Sunday 1 September 2013

Monogatari Second Season - Episode 9

So well-used is the so-called "Butterfly effect" in popular culture that I'm sure it doesn't need to be expounded upon, but still - is saving one girl in the past really enough to send the entire world into turmoil?

This certainly seems to be the case as Araragi and Shinobu return to the present after their successful jaunt to save Hachikuji from her fate - everything is wrecked and desolate, with not a human in sight (not that this is all that uncommon for the town in this show, mind you) and everything brought to a grinding halt.  With no opportunity for further time travel, and with the nightfall bringing with it "zombies" en masse, it seems as if there is no escape for our surviving pair.


The real horror of the situation, however, is that Shinobu might just be to blame for the entire thing.  As she relates her story of the day she went missing and her desire to annihilate the world if Araragi weren't to find her, the pieces begin to click into place - Koyomi only found Shinobu thanks to a tip-off from Hachikuji, and without that knowledge it seems that Shinobu started a vicious circle that turned all of humanity into vampires, before dying herself to effectively make those vampires masterless zombies.  With seemingly no way to fix this disastrous turn of events, Koyomi and Shinobu resign themselves to simply existing, and calling out via fireworks in the hope of at least a single other survivor.

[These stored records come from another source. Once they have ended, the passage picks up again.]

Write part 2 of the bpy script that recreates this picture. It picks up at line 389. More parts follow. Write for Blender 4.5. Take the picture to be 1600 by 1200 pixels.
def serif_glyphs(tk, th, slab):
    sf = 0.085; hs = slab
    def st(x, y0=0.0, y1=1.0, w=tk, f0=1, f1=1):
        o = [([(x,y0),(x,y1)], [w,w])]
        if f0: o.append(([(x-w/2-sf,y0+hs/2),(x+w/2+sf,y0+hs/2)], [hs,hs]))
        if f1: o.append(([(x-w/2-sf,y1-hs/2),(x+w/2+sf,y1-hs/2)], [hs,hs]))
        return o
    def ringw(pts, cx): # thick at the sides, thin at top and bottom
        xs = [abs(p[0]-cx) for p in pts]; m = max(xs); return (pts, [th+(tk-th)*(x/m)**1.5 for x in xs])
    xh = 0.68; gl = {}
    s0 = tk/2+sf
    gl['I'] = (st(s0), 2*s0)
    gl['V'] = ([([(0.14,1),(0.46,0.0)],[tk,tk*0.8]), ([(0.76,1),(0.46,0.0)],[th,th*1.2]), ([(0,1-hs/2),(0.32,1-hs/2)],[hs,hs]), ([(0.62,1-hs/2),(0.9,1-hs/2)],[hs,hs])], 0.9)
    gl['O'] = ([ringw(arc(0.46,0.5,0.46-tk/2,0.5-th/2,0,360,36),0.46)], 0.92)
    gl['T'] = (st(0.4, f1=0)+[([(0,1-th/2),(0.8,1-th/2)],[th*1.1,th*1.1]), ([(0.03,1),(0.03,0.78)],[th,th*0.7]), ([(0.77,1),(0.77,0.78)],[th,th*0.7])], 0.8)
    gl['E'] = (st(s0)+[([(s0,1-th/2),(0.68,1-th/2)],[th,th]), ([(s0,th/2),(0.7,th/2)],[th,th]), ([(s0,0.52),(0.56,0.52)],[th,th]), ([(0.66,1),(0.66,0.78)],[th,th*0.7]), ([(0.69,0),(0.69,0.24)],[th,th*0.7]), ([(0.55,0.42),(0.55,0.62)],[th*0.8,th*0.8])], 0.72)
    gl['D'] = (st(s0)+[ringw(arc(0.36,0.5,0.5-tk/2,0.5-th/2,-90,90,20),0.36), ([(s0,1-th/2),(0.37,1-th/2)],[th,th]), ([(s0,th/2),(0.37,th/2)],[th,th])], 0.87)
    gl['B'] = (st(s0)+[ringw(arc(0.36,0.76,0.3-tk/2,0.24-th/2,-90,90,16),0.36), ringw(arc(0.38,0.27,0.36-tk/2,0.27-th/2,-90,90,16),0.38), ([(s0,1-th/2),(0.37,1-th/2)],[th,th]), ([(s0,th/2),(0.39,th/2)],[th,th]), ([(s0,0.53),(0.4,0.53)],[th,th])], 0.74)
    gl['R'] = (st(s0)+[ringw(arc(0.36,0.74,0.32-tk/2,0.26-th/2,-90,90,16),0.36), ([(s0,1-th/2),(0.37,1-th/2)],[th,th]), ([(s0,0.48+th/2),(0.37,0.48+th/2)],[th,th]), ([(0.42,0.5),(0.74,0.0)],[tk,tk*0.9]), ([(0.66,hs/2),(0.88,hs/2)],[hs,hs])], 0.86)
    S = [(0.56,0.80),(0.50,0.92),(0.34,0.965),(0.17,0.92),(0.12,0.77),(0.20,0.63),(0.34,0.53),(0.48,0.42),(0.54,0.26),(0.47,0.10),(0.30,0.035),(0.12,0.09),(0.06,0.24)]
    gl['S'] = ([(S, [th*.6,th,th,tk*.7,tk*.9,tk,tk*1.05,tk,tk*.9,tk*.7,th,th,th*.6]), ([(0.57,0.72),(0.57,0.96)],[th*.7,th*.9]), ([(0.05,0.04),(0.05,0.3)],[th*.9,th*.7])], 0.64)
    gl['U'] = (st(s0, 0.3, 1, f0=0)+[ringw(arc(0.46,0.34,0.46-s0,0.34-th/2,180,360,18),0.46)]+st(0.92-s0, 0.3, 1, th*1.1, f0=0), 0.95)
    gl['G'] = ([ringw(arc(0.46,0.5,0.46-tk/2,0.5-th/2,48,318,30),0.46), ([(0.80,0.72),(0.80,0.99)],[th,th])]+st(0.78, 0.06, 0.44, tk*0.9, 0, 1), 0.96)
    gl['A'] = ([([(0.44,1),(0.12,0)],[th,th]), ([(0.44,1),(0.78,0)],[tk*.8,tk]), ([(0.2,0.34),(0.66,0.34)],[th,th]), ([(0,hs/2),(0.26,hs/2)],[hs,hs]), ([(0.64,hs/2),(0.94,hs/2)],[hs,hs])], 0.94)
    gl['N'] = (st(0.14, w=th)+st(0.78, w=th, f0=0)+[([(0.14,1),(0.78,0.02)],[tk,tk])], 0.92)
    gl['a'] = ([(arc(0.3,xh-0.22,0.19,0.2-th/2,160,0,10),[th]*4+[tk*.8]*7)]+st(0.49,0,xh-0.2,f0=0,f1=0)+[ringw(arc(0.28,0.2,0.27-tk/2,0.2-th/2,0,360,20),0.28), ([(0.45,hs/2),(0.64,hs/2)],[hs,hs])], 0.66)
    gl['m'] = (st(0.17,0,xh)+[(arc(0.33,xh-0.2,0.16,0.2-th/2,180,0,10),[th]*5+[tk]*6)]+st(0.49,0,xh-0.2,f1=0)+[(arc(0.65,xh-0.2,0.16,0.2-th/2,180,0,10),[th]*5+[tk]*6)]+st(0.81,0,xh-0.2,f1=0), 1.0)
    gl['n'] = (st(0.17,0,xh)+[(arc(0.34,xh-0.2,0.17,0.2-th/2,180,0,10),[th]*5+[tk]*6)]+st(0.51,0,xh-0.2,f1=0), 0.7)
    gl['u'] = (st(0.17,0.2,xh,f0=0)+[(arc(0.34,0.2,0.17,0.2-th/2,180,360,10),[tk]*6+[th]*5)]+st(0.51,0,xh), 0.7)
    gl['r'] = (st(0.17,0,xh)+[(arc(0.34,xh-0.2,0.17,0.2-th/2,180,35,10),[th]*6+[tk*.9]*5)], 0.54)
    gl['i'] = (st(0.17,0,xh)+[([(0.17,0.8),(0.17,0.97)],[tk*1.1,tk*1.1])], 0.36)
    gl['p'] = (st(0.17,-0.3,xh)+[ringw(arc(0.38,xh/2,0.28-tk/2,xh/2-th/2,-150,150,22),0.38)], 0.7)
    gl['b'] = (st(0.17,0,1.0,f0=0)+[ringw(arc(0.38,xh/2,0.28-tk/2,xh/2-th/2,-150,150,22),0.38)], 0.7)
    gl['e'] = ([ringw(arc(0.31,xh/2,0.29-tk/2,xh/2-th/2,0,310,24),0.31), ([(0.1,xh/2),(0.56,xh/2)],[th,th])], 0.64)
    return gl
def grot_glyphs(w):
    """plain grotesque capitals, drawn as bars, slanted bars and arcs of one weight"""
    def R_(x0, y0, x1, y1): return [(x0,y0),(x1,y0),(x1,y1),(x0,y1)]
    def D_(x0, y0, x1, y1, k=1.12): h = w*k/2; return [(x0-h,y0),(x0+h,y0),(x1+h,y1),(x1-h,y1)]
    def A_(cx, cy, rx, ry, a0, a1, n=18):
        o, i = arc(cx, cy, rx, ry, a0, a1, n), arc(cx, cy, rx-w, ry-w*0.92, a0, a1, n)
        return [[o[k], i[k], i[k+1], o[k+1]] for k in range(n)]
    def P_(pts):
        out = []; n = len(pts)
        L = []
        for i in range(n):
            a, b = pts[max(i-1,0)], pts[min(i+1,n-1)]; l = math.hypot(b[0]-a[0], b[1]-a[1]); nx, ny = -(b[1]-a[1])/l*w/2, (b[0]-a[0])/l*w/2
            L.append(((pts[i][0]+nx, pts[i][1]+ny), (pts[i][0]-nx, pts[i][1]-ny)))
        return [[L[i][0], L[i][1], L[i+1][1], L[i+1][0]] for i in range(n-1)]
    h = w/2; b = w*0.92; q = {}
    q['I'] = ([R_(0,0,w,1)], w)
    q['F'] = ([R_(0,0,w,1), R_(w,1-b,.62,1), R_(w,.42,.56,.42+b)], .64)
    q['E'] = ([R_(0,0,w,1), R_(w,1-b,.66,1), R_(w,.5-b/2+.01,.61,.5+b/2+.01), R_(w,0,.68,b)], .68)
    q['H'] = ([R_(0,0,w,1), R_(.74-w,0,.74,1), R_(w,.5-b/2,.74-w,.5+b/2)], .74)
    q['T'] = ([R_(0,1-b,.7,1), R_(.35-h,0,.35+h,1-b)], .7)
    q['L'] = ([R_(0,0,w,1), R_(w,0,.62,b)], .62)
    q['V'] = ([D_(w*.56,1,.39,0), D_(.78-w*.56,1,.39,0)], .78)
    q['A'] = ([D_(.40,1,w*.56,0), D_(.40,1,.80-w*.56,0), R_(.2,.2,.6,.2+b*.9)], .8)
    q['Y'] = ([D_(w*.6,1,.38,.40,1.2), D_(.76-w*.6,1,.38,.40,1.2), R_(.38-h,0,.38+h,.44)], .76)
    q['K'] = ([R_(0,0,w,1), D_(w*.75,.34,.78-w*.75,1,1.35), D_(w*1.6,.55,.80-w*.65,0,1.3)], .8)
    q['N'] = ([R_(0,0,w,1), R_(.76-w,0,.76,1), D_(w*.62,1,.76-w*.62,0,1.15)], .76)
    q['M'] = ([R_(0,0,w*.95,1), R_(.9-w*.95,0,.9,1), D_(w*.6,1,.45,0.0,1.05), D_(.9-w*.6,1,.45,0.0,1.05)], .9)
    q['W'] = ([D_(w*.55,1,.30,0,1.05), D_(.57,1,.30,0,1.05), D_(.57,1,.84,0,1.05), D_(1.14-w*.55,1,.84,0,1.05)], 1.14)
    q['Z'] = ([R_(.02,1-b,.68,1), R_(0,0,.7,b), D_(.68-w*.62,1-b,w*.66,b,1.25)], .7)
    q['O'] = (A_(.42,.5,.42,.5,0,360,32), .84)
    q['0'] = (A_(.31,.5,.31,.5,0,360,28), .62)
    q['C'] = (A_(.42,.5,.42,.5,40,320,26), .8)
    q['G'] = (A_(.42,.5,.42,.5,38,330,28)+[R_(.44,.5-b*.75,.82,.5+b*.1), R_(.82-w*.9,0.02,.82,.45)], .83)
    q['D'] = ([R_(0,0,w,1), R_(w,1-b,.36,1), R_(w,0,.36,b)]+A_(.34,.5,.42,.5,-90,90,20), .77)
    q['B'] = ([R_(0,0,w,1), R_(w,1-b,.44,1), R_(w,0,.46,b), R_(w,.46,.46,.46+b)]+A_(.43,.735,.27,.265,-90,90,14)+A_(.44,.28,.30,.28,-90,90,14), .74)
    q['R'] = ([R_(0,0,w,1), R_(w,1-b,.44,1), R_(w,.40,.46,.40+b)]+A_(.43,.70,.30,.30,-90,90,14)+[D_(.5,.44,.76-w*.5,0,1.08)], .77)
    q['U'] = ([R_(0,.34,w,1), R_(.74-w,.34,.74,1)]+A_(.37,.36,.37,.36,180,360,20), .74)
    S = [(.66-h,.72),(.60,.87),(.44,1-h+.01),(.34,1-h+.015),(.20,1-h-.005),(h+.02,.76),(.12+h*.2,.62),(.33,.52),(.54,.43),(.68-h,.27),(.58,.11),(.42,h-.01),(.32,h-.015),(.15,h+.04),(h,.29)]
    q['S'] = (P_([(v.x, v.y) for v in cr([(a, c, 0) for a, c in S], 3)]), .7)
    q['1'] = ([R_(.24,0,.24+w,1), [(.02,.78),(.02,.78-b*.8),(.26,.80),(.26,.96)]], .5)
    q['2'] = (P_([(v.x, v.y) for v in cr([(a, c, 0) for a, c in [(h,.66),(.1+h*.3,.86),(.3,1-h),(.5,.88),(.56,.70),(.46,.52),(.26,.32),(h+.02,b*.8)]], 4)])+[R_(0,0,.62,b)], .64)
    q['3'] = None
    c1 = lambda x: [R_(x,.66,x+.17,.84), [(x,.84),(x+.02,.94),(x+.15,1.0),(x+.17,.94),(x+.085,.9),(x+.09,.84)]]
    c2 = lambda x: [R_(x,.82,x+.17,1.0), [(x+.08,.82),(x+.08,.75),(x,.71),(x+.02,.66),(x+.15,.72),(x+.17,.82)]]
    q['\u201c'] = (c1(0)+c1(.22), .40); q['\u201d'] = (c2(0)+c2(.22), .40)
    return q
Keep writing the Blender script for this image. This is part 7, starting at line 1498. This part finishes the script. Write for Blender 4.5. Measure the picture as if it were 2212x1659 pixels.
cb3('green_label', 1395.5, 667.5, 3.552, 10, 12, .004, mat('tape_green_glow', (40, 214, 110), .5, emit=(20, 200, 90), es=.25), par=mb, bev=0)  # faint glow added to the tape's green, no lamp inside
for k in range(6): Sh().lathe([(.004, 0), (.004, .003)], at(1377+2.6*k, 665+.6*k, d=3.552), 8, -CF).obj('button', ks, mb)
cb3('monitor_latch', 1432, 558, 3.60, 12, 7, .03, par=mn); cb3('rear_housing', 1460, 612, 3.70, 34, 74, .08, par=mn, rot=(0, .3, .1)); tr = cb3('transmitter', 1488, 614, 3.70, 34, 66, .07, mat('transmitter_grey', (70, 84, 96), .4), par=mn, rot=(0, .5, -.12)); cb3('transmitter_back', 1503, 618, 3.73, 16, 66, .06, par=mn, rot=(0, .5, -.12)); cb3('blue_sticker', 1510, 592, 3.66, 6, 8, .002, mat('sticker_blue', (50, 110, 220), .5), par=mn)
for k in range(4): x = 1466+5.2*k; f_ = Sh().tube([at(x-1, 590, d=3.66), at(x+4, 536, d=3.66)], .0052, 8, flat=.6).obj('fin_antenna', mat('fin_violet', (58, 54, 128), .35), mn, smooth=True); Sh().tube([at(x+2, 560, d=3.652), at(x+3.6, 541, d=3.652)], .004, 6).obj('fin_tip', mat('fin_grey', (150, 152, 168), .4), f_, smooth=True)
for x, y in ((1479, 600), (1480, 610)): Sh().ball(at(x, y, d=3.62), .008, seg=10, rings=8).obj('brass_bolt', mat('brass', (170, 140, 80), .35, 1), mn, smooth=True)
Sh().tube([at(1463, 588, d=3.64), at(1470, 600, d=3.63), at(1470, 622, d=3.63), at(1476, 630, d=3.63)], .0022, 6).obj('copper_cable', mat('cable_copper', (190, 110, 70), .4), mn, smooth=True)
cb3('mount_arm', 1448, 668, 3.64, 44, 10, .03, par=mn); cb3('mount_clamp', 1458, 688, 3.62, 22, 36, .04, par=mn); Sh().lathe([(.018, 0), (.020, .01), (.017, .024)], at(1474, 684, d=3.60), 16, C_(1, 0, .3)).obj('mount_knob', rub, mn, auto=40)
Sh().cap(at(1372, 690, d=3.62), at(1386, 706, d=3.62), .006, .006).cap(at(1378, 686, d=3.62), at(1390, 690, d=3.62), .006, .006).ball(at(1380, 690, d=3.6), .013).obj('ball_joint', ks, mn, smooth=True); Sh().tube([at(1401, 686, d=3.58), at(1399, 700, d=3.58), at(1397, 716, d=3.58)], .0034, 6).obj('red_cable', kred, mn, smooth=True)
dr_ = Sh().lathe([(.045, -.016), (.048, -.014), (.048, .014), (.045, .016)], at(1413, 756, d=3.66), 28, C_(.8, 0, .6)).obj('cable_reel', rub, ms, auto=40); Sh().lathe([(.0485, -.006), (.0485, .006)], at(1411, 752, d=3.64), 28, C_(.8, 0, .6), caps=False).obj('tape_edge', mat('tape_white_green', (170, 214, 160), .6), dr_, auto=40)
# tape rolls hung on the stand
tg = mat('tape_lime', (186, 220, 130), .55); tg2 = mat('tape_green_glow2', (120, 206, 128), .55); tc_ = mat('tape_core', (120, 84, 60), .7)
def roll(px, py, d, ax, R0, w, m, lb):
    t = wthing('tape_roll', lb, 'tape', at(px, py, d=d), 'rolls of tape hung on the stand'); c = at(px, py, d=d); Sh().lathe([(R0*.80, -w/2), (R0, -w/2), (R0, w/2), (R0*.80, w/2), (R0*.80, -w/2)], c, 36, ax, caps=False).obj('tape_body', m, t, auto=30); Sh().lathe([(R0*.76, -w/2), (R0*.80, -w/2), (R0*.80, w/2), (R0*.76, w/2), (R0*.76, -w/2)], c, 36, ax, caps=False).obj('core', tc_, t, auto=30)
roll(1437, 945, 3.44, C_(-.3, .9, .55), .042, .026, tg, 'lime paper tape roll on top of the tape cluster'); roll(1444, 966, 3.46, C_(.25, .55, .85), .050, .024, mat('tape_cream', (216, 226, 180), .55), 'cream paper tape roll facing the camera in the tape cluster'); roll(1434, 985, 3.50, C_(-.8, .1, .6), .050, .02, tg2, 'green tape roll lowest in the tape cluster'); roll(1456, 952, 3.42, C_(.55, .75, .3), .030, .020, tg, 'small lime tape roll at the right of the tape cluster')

If nothing else, this is certainly a very different story arc than normal Monogatari fare - here is a series that tends to keep its focus very tight on a singular character, yet suddenly here we are with the entirety of humanity in peril (to put it mildly).  Whether this concept will work for this show remains to be seen - I still haven't entirely "bought in" to this story arc for some reason, but I will give it some kudos for having sufficiently smart reasoning to back up its existence.  I'm more than a little curious to see where the story goes from here though, so hopefully it can deliver with the kind of panache that the Monogatari franchise has virtually made its calling card.